Deuteronomy 21-23
So you shall purge the evil from your midst…
Deuteronomy 21:21b
This is an oft-repeated refrain in Deuteronomy. (See Dt. 13:5; 17:7,12; 19:19; 21:21; 22:21,24; 24:7; as well as 1 Corinthians 5:13.) Maybe we should pay attention.
It would be easy for us to get side-tracked here (again!) by our own discomfort over these statements. We think that God should be “nicer” to the guilty parties. Or we perceive some disconnect between the LORD here and the God that Jesus calls “Abba”. But let me again just say that God does not change, and if we feel like He is somehow in the wrong, the problem lies somewhere on our side, not His.
My guess is that for most of us the real problem is that we do not take sin seriously — at least, not nearly as seriously as God does. Nor do we understand what constitutes life. Life is not mere existence. Life is relationship with God. So when we say that sin should be ignored or treated lightly, what we’re really saying is that we think sin is no big deal — and that our life with God is no big deal, either. So let’s be clear: Sin breaks our relationship with God; it destroys our life; so God hates sin.
So you shall purge the evil from your midst…
The lesson for us here is not that we should go on witch hunts, killing anyone guilty of anything. (We would all be dead!) The lesson is that we should be ruthless in our treatment of our own sin. We are not to tolerate sin within ourselves. We are to kill it. But we tend to treat the Cross of Christ as a mere “get out of jail free card”. We see the Crucifixion as merely taking our penalty — which then just enables us to keep on sinning, penalty free. That is not the Gospel. That is ludicrous! As Saint Paul explains in Romans 6, we have been crucified with Christ, and so Paul rhetorically asks, “How can we who died to sin still live in it?” (See also Romans 8:13 and Colossians 3:5.)

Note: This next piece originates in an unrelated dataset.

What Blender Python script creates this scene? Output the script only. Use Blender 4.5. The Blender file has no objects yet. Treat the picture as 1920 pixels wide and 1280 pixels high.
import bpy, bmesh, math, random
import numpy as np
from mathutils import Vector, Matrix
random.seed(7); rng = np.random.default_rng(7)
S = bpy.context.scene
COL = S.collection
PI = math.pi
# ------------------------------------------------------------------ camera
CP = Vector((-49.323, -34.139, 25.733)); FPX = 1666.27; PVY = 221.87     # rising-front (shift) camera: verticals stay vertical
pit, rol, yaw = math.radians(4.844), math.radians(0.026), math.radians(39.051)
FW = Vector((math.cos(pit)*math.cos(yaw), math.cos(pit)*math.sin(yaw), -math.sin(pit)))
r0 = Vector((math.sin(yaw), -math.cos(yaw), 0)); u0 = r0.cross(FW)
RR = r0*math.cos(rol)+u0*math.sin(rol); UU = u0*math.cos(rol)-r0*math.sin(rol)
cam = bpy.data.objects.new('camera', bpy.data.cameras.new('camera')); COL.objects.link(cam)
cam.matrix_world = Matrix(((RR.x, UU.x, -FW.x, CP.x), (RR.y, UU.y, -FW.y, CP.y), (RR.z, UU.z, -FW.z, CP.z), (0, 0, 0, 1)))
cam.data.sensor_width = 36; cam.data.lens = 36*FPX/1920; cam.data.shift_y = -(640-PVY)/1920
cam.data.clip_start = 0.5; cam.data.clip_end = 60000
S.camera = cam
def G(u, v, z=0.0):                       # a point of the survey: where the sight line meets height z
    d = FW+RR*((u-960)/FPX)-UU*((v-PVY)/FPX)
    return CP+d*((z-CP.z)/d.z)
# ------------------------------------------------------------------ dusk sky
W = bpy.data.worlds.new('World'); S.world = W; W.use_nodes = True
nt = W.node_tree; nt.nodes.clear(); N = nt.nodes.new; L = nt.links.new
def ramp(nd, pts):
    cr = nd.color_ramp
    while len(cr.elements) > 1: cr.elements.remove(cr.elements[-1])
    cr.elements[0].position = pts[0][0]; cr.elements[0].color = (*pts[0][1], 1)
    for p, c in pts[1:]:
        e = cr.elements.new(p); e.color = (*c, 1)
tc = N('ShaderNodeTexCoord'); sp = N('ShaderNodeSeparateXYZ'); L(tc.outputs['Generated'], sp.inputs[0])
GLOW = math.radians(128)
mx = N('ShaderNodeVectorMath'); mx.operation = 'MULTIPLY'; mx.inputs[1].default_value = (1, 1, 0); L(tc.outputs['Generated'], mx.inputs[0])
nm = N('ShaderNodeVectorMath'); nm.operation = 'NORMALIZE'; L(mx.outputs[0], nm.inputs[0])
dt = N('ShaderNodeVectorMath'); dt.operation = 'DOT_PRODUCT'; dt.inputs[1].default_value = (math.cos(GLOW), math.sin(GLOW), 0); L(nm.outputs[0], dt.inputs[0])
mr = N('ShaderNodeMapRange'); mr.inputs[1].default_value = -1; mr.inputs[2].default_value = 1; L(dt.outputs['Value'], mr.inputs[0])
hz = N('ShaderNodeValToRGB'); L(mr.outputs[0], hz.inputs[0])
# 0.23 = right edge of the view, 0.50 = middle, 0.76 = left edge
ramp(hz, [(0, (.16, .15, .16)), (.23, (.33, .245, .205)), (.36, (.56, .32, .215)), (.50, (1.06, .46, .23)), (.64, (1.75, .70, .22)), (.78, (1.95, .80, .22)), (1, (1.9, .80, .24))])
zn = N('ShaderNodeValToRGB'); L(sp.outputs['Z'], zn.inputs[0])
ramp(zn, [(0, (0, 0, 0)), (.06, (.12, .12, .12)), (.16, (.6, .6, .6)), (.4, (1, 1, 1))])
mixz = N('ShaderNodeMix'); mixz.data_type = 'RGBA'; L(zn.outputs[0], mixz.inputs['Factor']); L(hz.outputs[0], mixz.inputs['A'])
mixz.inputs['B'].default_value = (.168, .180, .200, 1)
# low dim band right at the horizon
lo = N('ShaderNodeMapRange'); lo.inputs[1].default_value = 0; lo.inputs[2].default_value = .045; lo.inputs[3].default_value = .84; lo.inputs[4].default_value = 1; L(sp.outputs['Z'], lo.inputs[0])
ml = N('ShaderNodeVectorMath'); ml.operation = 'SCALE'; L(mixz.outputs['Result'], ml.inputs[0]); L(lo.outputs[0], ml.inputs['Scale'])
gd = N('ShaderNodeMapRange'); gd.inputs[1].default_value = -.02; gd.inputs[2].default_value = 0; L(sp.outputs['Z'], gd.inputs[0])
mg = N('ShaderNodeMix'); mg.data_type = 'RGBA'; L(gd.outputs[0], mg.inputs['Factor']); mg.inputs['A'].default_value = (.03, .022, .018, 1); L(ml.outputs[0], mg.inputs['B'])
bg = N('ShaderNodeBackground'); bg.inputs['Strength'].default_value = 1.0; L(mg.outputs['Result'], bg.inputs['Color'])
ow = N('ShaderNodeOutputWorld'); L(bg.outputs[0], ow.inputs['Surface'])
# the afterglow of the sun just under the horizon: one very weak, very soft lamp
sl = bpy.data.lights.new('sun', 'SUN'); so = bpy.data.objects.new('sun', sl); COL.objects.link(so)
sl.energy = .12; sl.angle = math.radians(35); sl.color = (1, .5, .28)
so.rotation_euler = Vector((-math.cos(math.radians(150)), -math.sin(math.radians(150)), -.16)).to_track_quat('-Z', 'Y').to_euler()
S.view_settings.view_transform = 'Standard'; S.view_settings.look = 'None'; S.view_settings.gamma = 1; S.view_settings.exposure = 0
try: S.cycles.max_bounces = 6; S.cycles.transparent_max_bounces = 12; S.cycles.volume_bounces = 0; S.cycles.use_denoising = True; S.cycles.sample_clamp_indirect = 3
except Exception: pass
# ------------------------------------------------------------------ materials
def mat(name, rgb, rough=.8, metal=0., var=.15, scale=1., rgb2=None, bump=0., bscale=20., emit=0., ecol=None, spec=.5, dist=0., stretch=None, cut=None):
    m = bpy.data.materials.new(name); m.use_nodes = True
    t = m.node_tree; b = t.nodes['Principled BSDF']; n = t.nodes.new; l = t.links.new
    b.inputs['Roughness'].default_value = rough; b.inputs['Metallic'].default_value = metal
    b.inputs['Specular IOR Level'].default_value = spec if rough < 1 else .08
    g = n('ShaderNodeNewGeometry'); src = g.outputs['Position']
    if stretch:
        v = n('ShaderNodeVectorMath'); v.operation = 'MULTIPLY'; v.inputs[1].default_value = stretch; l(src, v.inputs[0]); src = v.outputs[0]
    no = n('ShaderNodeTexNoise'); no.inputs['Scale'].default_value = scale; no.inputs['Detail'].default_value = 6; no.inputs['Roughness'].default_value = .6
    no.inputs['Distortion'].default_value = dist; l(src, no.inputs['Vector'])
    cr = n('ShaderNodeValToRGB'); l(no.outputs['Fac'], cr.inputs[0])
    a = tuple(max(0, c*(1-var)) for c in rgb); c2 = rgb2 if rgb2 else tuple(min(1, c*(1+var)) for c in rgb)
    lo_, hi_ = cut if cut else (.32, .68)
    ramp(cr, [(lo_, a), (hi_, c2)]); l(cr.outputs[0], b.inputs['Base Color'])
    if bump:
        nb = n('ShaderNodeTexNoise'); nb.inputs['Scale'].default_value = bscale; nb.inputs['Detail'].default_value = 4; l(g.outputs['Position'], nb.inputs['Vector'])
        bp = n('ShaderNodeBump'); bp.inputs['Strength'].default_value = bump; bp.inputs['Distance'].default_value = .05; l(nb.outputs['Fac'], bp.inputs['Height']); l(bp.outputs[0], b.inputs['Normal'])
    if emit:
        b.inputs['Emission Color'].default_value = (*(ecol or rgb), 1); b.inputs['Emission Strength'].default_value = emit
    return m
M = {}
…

Let’s start treating sin — our own sin — that thing we cozy right up to — as the disgusting, horrendous abomination that it is and let God nail it to the Cross.
So you shall purge the evil from your midst…
Amen, John!
Thank you, John, for pointing out once again the seriousness of sin. As we read the laws in these chapters, it behooves us well to take stock of ourselves and our own thoughts, words, and deeds.
Meanwhile, “… for anyone who is hung [on a tree] is cursed in the sight of God…” (Deuteronomy 21:23 NLT). As I read this verse, I was overcome by the thought of what Jesus suffered for us. His physical suffering compounded by the fact that God cursed him in his death is also not to be taken lightly. How grateful I am for my Lord’s sacrifice for me!